Beijing Review by Yu Lintao, November 30, 2015 Adjust font size:

 

Mountain Qomolangma--known as Mount Everest in the West--towers 8,844.43 meters above sea level (XINHUA)

As the globe's Third Pole, changes in the Tibetan Plateau's environment are closely linked to the evolution of the environment and ecosystem of the world, and Eurasia in particular.

The Hindu Kush-Himalayan region spans an area of more than 4.3 million square km in China, Afghanistan, Bangladesh, Bhutan, India, Myanmar, Nepal and Pakistan. The region stores more ice and snow than anywhere else in the world outside the polar regions, hence its name: The Third Pole. According to the International Center for Integrated Mountain Development (ICIMOD), the area contains the world's tallest mountains, including all 14 peaks above 8,000 meters, is the source of 10 major rivers, and forms a "formidable global ecological buffer."

However, a recent report on environmental change of the world's highest plateau published by the Institute of Tibetan Plateau Research (ITPR) under the Chinese Academy of Sciences (CAS) showed that as a result of global warming and human activity, the Tibetan Plateau is becoming both warmer and moister, and that natural disasters are on the rise.

Fortunately, the report also showed that despite dark projections for the long-term effects of climate change, the Tibetan Plateau remains one of the world's cleanest expanses.

A warming plateau

The environmental assessment report reviewed the changes on the Tibetan Plateau over the past 2,000 years and previewed its environment's evolution in the upcoming century. This was achieved through the efforts of more than 70 specialists from China, the United States, Sweden, Canada and several other contributors.

Data gathered by the report showed that the Tibetan Plateau has become more hot and humid, particularly over the past 50 years. The average annual temperature in the region rose by 0.3-0.4 degree Celsius every 10 years from 1960 to 2012, about twice the average of the rest of the world. The temperatures rose more sharply during the winter compared to historical averages, as well as in the northern part of the plateau.

Ice core records showed that temperatures in the region rose the most during the 20th century. According to climate change models, the next 100 years may see the plateau warming by up to 4 degrees Celsius.

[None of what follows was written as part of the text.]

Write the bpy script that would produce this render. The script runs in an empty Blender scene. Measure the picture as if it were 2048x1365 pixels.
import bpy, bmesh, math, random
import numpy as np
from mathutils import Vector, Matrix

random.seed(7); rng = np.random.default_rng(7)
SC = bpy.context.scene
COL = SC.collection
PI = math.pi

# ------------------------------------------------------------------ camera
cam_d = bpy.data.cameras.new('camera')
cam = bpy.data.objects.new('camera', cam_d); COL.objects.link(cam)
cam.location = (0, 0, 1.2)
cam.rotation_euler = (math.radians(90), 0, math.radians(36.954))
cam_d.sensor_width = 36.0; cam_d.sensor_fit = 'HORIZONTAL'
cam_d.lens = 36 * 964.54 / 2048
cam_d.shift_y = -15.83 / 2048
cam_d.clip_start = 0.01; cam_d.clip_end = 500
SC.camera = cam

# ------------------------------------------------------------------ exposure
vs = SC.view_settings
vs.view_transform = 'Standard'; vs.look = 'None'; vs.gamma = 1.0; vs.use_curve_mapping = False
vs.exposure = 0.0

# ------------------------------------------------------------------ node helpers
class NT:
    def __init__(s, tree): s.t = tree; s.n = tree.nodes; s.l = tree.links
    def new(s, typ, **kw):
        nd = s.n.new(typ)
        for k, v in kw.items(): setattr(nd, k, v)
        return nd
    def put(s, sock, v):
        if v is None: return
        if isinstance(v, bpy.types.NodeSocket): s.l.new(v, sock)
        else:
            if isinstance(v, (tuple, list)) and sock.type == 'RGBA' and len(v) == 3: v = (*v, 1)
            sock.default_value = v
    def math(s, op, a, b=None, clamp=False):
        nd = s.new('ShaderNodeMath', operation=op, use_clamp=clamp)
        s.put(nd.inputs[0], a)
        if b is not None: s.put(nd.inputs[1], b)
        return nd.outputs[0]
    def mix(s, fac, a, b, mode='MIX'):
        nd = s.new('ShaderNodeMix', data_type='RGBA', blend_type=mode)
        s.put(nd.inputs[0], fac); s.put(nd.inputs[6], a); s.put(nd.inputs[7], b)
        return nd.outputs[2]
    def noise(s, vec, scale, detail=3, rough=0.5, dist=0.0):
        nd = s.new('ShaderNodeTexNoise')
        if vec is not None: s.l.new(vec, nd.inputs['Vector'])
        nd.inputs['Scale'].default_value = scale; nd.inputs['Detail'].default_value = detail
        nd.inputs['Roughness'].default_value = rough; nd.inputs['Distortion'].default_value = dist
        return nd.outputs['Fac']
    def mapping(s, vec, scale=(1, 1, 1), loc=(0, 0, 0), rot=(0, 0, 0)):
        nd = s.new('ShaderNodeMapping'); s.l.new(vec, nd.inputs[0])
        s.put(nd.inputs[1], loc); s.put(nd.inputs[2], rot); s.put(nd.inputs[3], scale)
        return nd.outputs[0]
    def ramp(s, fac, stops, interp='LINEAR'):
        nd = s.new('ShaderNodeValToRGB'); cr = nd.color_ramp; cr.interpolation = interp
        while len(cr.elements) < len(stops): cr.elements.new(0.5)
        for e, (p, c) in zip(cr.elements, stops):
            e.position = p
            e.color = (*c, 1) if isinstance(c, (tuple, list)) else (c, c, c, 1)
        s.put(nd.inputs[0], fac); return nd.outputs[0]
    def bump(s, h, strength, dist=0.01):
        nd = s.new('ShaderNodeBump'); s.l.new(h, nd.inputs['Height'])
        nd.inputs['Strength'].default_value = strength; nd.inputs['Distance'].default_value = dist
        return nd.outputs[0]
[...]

Xu Baiqing, a researcher with the ITPR and an author of the report, said that high-altitude areas are more vulnerable to global warming, so it is worrying but not surprising that temperatures on the Tibetan Plateau rose faster than the global average. Worse yet, the rising temperatures across the plateau are accompanied by retreating glaciers, disappearing permafrost and increasing natural disasters.

According to the report, glaciers on the plateau have been decreasing in size since the 20th century due to rising temperatures, and at a faster rate since the 1990s. Glacier shrinkage in the plateau is the most prominent in the Himalayan Mountains and Southeast Tibet, whereas glaciers stay relatively stable, or are even growing, in the Karakoram and Western Kunlun region.

Due to glacial melting, both the number and area of the lakes on the Tibetan Plateau have increased notably. The number of lakes exceeding 1 square km climbed from 1,081 in the 1970s to 1,236 in 2010, and 80 percent of lakes in the region have been expanding.

ICIMOD's website states that "mountain systems are particularly sensitive to climate change and that the Third Pole region is home to some of the people most vulnerable to these changes in the world. Changes in the river systems and their basins have directly impacted on the wellbeing of millions of people."

Xu noted that against the backdrop of global warming, glacier loss is not unique to the Tibetan Plateau, but a common crisis that all plateaus are facing. Still, as ICIMOD has noted, as the rate of warming in the Third Pole region is significantly higher than the global average, and the rate is higher at higher altitudes, it suggests "a greater vulnerability of the cryosphere environment to climate change."